I don’t think it’s right to call yourself a plantsperson. It’s one of those those words that has a sort of status to it but no actual firm meaning. Is a plantsperson a plant expert, or do they just own more plants than other gardeners?
Personally I think a plantsperson is someone who lives and breathes plants and gardens is knowledgeable and also keen to share that knowledge with others. I guess I probably am describing myself here, but maintain that the title of plantsperson should be conferred by others not awarded to oneself.
I rarely use the word to describe myself, even though quite a few of my fellow gardeners seem happy to use it to describe me. It just feels awkward, like awarding myself a prize. I suppose the best thing to do would be to make sure I deserve the kindness and respect of others.
A Plantsman’s Journey
I started my gardening journey the wrong way round.
I should have started with a few fairly easy and common plants, then built myself up to the rarer, more obscure, and harder to grow things. Instead I started with the rare plants and had to learn about more common plants as I began my career in horticulture.

Not everyone likes rare and weird plants. Fortunately I had the good sense to realise this very early in my career.
A great number of gardeners love what some less charitable plantspeople might scornfully term the common plants. I had a startling realisation that common plants are actually very good.
Common plants are the ones that are easy to grow. They’re easy for nurseries to grow, they’re easy for gardeners to grow. These plants not only live but also perform well in a wide range of situations. They ask little but give a lot back.

Common garden plants are the ones that have stood the test of time. How many new plants coming onto the market, with their bold labels and even bolder promises, will still be grown in five years time, let alone 10? The persistence of plants in cultivation comes down to gardener after gardener after gardener growing them, enjoying them, and recommending them to others.
A Plantsman’s Confession
As my knowledge has changed over the years, so have my tastes.
This shifting of tastes is a fundamental part of gardening for us all, with the possible exception of those who have their gardens built for them by a garden designer and who, for some utterly bizarre reason, feel that they cannot allow their gardens to evolve. Gardeners are drawn to new plants; some appeal because they’re perfect with what we’ve got already, while others appeal because they’re very different.

Because my gardening journey has been the wrong way round it feels as though I’m filling in gaps, both in my knowledge of and appreciation for different groups of plants. Right now I’m coming to appreciate pansies and bedding violets.
It’s taken me the best part of 30 years to appreciate why others find them appealing.
The range of colours, from white to blue, reddish-purple to yellow, covers most tastes. Modern varieties have come about as the result of decades, if not centuries, of diligent plant breeding.

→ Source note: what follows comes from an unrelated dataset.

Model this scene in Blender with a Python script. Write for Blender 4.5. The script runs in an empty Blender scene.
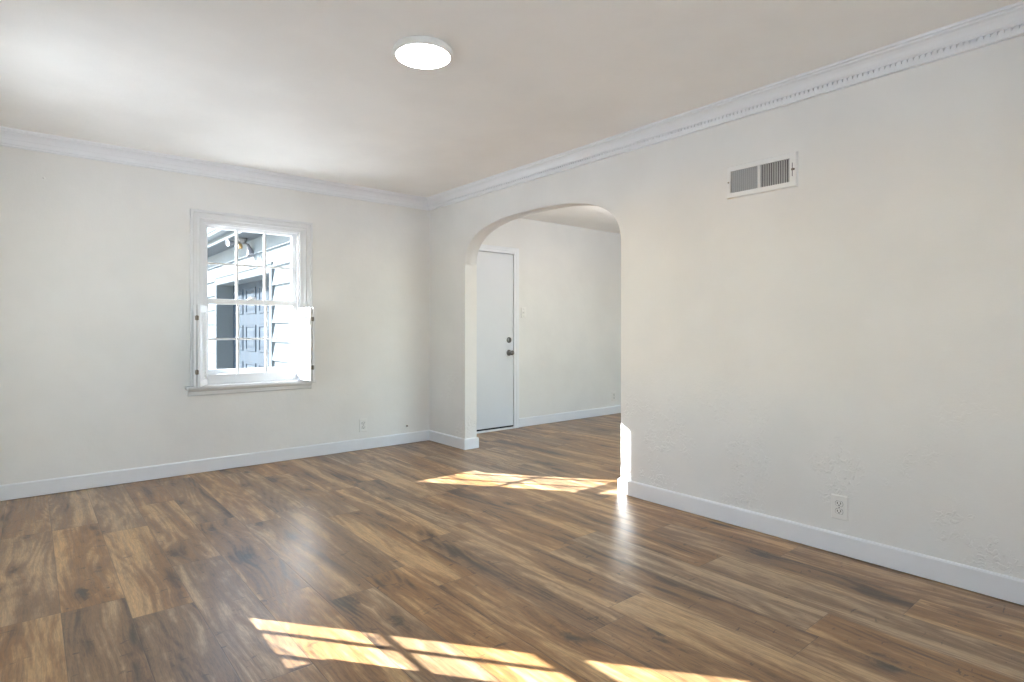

The pansies are among the most liberated of garden plants. They’re fairly inexpensive, and you know that when you’re buying them that you won’t have them forever. They represent the very antithesis of my usual plant choices.
And above all they’re extraordinarily cheerful.
Pansies For The Future
In these ecologically enlightened times it’s a miracle that bedding plants haven’t been singled out for the wrath of the more extremist elements creeping into the world of gardening.
Certainly their popularity is declining; massed displays of bedding plants are now largely a thing of the past, but they are still used extensively in container gardening.
The question is how long container gardening will remain morally acceptable. Containers need watering and feeding by gardeners, but more fundamentally container gardening represents a very temporary, short-lived sort of gardening. Many bedding plants are quite demanding at the nursery – even hardier plants like pansies are pushed on to give them the longest flowering season – but are then thrown away months, or even weeks later. Not exactly sustainable.
One day the hard-line ecological gardening movement will turn its attention to the bedding plant growers and these plants will probably end up crushed to oblivion.
But I do hope that bedding plants like pansies and primroses continue long into the future. With all the pearl-clutching that goes on in the gardening world these plants, especially with their gaudy colours, represent a sense of cheery optimism and joy that we so desperately need.